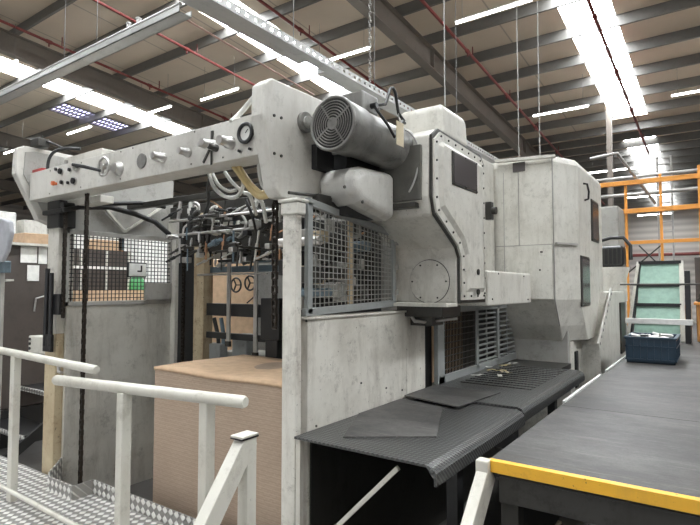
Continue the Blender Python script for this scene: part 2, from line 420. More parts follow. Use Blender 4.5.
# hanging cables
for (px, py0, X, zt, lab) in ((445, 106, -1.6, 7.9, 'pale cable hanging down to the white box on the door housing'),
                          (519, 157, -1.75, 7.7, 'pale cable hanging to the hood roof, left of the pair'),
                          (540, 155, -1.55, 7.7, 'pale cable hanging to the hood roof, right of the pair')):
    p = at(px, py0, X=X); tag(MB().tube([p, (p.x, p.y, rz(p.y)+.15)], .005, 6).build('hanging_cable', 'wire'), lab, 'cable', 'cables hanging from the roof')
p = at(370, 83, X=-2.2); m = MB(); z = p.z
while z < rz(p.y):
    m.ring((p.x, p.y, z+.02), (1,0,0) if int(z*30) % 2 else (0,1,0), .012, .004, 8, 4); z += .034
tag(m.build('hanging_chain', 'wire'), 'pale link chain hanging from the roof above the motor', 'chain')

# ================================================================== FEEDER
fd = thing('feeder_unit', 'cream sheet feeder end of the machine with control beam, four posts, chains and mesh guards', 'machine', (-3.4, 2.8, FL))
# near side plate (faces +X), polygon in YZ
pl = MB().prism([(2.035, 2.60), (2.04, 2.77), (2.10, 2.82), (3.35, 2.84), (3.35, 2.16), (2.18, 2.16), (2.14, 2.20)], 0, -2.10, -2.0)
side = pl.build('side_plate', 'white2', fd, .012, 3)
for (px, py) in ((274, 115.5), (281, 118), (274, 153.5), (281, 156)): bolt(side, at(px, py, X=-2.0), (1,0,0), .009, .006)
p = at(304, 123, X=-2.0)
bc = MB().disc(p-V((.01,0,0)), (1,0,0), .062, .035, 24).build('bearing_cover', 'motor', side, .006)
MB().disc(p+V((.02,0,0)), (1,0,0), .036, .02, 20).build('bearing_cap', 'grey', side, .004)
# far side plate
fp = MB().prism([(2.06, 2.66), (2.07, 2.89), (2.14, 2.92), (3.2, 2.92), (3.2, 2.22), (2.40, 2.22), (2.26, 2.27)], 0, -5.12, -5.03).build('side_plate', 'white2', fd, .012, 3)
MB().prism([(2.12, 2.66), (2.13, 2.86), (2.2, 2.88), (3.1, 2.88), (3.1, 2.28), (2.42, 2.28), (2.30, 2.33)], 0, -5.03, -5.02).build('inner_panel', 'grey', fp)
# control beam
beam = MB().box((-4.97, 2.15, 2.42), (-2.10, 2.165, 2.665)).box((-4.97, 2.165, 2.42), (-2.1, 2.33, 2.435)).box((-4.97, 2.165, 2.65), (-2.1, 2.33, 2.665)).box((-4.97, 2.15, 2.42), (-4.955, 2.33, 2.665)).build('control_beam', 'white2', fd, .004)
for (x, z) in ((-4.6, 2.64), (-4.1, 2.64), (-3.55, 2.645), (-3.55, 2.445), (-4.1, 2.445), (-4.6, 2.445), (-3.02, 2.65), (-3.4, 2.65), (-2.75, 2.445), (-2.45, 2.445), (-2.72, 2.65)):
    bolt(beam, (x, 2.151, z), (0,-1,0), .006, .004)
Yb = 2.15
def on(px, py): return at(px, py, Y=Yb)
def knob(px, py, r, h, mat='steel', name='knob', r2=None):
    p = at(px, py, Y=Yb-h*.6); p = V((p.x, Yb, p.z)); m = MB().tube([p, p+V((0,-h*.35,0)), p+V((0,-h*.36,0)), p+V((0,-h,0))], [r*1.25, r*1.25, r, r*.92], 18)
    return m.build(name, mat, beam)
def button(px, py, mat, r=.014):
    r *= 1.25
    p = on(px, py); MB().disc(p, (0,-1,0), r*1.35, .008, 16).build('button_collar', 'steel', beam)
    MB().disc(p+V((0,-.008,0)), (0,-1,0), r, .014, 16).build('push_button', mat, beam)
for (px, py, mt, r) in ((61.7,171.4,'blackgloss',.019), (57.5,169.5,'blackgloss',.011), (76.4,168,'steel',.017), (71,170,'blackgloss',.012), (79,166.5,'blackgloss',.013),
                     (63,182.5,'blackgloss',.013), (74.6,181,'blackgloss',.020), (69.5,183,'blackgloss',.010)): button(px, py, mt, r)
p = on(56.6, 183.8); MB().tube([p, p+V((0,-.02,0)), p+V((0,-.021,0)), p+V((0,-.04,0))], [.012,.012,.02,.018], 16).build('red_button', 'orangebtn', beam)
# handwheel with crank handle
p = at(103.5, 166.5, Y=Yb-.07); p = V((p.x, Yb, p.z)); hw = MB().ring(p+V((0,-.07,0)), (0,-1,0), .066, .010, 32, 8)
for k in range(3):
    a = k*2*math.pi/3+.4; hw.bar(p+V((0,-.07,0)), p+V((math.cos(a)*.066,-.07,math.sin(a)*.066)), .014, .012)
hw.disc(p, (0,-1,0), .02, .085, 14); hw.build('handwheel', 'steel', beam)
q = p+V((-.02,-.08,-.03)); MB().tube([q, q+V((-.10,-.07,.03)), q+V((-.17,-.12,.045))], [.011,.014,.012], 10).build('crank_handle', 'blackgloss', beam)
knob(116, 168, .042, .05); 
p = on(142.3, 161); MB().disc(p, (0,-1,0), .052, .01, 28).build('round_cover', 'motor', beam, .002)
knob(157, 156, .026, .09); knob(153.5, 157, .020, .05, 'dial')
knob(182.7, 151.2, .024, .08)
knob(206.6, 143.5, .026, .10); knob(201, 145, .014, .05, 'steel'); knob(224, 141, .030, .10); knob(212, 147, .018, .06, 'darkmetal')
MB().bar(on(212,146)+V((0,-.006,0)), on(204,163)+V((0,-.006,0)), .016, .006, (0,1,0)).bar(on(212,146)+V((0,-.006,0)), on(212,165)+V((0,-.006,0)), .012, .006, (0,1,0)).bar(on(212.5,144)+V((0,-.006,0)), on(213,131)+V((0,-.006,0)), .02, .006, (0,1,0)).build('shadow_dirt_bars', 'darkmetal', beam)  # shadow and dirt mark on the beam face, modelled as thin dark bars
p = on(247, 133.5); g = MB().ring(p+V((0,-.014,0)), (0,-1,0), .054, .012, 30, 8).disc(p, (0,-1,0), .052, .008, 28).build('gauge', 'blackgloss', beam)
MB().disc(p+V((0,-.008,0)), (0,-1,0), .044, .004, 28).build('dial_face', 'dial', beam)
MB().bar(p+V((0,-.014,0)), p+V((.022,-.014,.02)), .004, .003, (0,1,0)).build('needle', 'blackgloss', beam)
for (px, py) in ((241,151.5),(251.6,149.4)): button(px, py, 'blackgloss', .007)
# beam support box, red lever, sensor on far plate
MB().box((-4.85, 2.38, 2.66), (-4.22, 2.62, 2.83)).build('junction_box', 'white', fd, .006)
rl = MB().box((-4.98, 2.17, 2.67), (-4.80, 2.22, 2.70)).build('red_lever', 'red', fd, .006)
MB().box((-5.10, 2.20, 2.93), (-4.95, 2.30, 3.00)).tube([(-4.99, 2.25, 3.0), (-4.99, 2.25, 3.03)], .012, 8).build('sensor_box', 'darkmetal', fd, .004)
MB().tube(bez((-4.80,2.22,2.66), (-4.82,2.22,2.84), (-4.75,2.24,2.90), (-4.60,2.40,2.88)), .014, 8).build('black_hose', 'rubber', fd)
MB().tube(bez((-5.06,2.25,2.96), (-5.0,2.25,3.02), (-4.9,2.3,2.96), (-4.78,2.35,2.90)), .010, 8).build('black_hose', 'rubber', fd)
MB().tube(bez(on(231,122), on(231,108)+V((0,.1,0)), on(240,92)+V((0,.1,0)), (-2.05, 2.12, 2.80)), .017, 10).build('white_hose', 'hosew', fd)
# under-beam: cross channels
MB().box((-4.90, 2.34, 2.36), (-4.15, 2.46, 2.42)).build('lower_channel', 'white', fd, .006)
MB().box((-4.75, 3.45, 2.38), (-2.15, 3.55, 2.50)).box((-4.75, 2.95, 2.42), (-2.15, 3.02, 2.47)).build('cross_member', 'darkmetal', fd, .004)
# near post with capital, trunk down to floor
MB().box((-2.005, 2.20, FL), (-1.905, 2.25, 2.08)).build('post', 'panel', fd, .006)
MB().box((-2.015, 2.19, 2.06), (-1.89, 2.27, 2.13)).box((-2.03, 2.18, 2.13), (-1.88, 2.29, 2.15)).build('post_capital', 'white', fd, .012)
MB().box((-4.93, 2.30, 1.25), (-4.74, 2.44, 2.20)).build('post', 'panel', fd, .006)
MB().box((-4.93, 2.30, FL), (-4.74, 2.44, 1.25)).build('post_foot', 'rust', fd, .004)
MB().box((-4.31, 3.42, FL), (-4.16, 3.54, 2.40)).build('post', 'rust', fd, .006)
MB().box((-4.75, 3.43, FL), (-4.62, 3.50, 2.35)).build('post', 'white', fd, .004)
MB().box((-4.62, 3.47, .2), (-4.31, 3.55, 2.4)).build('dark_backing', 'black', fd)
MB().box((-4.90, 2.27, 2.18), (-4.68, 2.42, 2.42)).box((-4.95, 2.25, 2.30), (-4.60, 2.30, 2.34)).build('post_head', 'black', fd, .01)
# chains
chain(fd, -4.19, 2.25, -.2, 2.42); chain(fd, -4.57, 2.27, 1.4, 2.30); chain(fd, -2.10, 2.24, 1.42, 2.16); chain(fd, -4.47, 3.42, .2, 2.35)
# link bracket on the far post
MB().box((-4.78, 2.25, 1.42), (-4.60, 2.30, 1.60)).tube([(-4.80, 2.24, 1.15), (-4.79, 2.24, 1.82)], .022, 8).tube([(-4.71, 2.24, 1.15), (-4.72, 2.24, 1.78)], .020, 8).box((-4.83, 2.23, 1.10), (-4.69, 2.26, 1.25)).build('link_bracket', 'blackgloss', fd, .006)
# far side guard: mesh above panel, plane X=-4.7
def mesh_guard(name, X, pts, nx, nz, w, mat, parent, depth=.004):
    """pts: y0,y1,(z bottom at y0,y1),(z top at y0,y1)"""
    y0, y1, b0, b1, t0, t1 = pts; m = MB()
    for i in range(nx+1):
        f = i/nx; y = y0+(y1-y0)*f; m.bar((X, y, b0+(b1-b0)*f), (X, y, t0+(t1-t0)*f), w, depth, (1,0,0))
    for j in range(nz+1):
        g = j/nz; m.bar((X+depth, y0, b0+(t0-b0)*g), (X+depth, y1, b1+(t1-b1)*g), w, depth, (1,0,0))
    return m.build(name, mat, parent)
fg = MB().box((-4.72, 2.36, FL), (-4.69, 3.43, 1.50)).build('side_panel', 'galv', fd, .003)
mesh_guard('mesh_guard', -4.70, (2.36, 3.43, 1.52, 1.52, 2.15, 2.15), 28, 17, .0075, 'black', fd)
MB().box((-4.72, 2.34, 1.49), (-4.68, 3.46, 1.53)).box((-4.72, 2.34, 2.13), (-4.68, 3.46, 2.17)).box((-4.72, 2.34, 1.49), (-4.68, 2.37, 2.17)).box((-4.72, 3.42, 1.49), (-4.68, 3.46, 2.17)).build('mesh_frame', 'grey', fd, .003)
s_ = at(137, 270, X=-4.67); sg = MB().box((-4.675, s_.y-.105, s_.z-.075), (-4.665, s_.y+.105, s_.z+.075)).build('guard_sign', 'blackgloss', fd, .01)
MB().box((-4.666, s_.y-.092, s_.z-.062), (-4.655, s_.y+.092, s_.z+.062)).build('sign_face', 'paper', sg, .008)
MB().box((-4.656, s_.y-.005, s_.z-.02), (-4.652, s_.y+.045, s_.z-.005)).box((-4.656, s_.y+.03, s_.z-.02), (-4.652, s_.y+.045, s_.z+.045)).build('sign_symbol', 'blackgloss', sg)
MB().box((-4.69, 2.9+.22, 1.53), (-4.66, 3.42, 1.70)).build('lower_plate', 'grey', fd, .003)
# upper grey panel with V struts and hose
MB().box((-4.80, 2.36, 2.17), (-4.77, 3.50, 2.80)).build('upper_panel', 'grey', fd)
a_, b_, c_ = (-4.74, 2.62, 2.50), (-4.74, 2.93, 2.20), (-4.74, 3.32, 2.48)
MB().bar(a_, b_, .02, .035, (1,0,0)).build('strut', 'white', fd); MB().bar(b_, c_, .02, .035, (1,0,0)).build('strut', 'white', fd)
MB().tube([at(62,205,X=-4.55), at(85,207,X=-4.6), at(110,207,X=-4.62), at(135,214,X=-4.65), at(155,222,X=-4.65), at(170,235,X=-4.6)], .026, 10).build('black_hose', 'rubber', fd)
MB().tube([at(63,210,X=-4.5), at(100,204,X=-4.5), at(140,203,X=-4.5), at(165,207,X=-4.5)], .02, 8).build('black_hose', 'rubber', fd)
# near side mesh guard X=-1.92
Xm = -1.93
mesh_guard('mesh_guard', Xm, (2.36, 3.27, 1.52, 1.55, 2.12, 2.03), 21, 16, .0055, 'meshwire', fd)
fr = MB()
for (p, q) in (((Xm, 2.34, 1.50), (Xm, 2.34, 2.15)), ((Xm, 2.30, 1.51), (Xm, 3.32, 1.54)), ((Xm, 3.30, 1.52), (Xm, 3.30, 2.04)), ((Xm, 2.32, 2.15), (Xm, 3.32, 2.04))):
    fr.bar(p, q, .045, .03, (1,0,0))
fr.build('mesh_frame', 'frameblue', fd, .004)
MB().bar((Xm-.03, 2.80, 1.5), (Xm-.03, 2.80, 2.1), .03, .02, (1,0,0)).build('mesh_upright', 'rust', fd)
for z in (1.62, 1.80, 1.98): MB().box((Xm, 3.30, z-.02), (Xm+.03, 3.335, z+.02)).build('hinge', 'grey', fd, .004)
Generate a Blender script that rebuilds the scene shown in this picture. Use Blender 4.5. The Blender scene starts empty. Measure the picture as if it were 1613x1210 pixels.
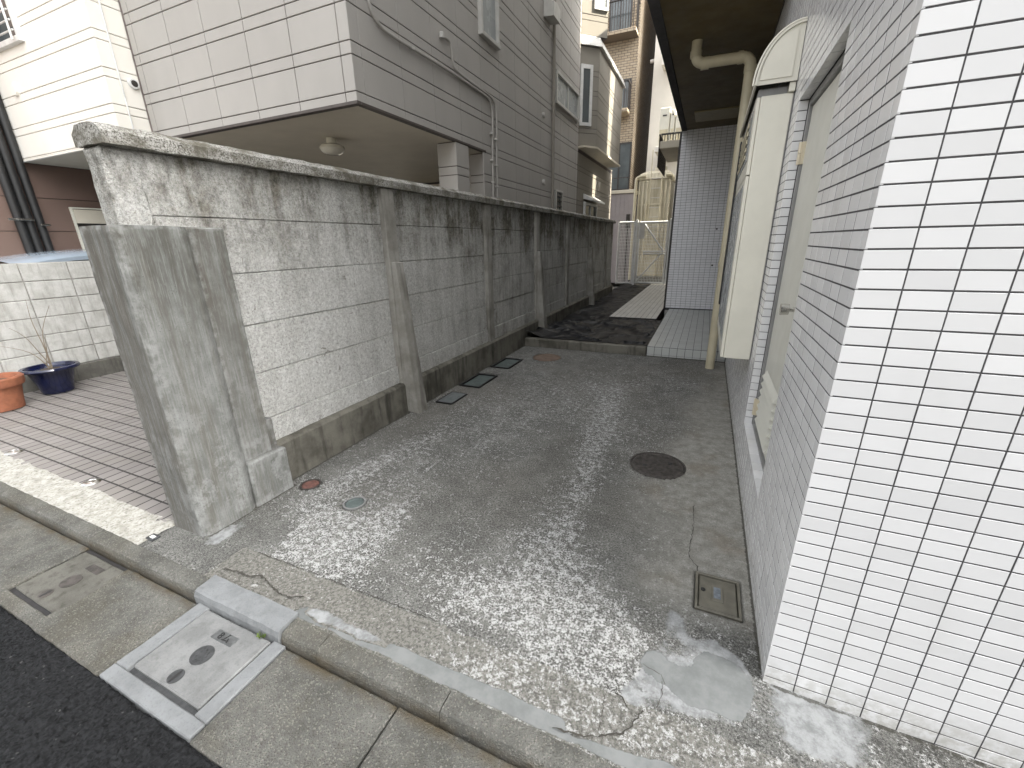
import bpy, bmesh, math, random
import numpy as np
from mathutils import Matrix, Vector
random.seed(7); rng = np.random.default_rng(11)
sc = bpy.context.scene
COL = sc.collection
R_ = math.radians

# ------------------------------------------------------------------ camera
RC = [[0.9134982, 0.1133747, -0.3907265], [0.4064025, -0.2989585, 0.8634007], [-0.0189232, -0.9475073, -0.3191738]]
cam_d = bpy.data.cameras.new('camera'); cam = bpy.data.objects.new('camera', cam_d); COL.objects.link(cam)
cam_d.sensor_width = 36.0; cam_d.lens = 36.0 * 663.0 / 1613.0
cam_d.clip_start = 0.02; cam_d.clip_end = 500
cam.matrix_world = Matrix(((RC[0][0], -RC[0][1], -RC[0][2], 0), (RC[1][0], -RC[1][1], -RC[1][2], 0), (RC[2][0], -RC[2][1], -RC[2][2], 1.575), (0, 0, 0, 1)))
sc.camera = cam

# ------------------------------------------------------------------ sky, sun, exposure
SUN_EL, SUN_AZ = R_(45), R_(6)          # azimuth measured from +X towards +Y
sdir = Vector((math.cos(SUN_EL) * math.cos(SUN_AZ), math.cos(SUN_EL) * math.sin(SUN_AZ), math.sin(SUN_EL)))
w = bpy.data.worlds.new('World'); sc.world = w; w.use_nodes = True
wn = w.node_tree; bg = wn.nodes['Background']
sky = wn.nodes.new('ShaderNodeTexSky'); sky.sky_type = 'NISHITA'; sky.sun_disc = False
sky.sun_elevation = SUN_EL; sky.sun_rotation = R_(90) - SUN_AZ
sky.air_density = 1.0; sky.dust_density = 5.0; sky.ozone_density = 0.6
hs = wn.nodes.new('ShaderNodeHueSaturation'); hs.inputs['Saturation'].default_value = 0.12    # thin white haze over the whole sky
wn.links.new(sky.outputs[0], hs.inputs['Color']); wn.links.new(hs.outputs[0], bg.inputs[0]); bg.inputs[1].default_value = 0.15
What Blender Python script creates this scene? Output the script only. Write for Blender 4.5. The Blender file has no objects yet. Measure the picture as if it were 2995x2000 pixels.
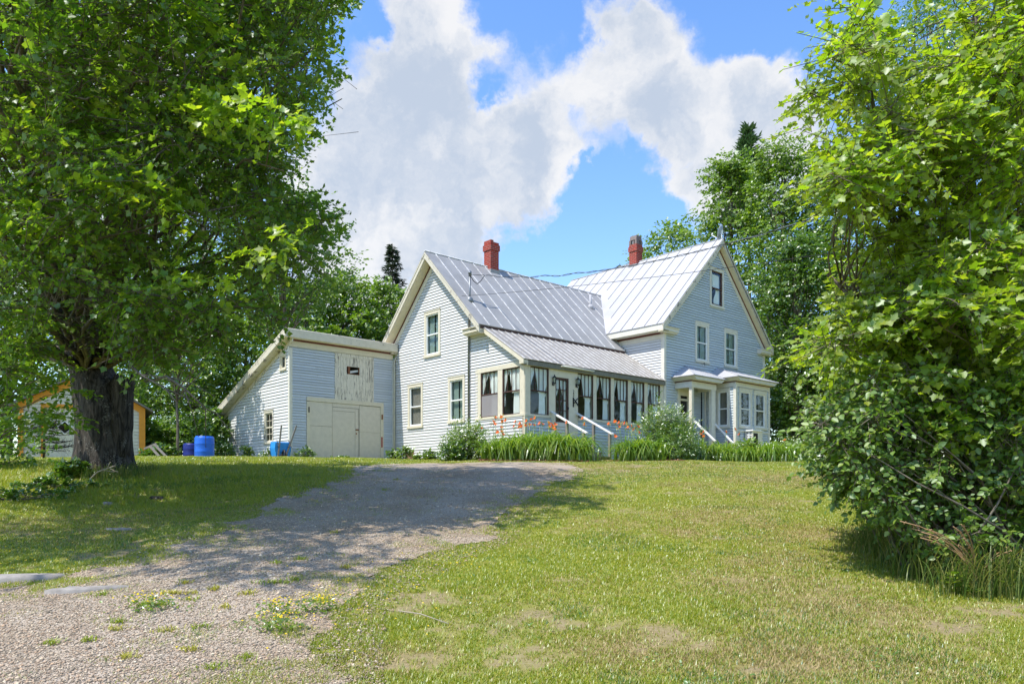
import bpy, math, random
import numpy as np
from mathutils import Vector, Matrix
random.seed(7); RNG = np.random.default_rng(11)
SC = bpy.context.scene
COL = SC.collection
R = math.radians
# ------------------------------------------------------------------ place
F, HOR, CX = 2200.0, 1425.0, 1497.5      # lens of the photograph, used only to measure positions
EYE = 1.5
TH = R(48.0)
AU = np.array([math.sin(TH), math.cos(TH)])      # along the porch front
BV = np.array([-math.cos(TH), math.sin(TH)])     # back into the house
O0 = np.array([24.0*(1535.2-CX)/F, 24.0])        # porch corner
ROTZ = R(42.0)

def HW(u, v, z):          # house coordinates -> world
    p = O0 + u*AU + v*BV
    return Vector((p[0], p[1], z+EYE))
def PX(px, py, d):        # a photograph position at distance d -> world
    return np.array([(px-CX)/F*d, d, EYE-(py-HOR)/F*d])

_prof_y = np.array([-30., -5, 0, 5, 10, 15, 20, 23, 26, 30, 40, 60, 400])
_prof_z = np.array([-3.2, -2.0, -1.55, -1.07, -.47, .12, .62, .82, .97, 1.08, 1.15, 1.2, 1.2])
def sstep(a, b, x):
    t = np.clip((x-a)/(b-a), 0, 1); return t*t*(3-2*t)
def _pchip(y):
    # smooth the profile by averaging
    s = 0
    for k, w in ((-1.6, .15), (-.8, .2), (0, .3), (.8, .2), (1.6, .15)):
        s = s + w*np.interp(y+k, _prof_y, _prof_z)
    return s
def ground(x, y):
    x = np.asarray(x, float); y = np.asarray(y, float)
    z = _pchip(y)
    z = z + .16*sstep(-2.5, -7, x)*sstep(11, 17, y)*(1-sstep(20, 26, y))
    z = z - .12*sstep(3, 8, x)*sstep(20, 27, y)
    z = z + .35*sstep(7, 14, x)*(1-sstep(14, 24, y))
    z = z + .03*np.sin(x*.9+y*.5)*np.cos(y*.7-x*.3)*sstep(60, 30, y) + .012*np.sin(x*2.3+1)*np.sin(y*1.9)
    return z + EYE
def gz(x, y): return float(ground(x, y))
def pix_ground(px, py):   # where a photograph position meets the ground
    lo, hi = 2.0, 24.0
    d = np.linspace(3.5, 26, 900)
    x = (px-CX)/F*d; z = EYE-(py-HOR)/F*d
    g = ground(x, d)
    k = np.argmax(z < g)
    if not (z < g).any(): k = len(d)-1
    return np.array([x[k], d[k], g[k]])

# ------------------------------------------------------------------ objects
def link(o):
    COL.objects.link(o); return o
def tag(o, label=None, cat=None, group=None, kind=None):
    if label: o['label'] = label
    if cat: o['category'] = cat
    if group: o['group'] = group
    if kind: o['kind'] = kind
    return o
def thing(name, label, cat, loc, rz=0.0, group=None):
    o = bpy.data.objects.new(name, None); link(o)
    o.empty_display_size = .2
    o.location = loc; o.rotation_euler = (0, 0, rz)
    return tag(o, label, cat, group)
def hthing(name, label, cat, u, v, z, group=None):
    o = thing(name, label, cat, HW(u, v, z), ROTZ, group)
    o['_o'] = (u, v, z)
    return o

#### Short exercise
Quote word for word only the lines above from the one containing "Generate a Blender" through the one containing "sc.camera = cam". Pictures stay out of your copy.

#### Exercise result
Generate a Blender script that rebuilds the scene shown in this picture. Use Blender 4.5. The Blender scene starts empty. Measure the picture as if it were 1613x1210 pixels.
import bpy, bmesh, math, random
import numpy as np
from mathutils import Matrix, Vector
random.seed(7); rng = np.random.default_rng(11)
sc = bpy.context.scene
COL = sc.collection
R_ = math.radians

# ------------------------------------------------------------------ camera
RC = [[0.9134982, 0.1133747, -0.3907265], [0.4064025, -0.2989585, 0.8634007], [-0.0189232, -0.9475073, -0.3191738]]
cam_d = bpy.data.cameras.new('camera'); cam = bpy.data.objects.new('camera', cam_d); COL.objects.link(cam)
cam_d.sensor_width = 36.0; cam_d.lens = 36.0 * 663.0 / 1613.0
cam_d.clip_start = 0.02; cam_d.clip_end = 500
cam.matrix_world = Matrix(((RC[0][0], -RC[0][1], -RC[0][2], 0), (RC[1][0], -RC[1][1], -RC[1][2], 0), (RC[2][0], -RC[2][1], -RC[2][2], 1.575), (0, 0, 0, 1)))
sc.camera = cam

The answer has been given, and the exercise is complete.